Sixth, Pakistan has been reinvented and recommissioned to spearhead the destruction of the very Taliban it had fashioned earlier out of a polyglot mix of Islamic students and its own military recruits to fight America’s cold war battles against the Soviets.

This is likely to have disastrous consequences as much for Pakistan as for Afghanistan. The two Muslim societies are likely to fight themselves to a state of near-death. Much as happened with Iraq and Iran during the 1980s.

Even if they don’t, one fraternal people will be the cause of much death, destruction, suffering and ruination for another fraternal people – as has happened so often in the history of the Muslim people.

In the mid-nineties, the Taliban was a baby born out of a marriage of convenience between American intelligence, weapons and dollars on the one hand and Pakistani military and intelligence services on the other hand.

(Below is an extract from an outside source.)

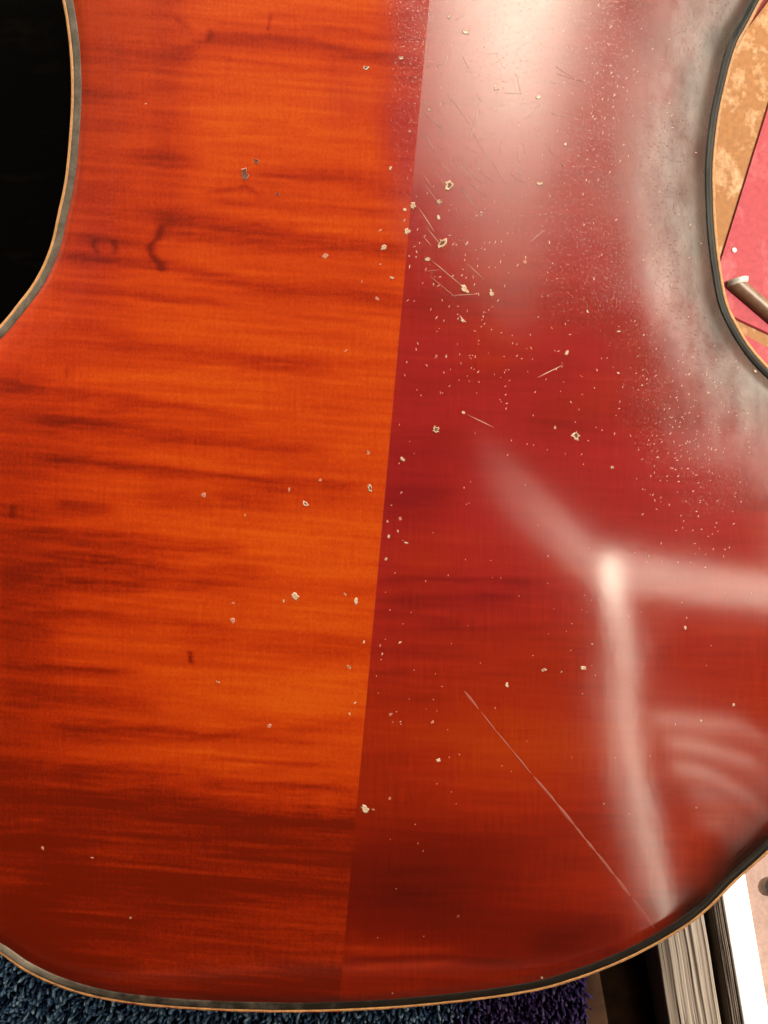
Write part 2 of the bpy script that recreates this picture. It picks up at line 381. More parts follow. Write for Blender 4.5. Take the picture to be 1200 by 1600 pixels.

Now, it is the same parents that are looking to destroy the Frankenstein monster they created together. Millions of much-ravaged and poverty-stricken Muslim people of Afghanistan and Pakistan – men, women and children – are simply a footnote to this game of geopolitics.

No one seems particularly worried about the human toll or suffering in Muslim Pakistan, leave alone Muslim Afghanistan, as the grim tapestry of death and destruction unfolds all around Muslim central Asia.

There seems to be a general indifference about the prospects of imminent death, destruction and further destitution for humans – Muslim or not – numbering millions, that loom on the horizon.

Seventh, from Indonesia to India and from Iraq to Iran and Sudan, Muslim life and treasure seem, more than ever before, to hang precariously in the balance. Muslim societies and states have become routine airwave fodder in America as preferred targets for likely death, destruction and destabilization.

Eighth, the sheer enormity of the terror unleashed on an unsuspecting America on that dark day, has spawned a broad-based movement in America for a re-evaluation and rollback of civil liberties – something no one thought was ever likely to happen.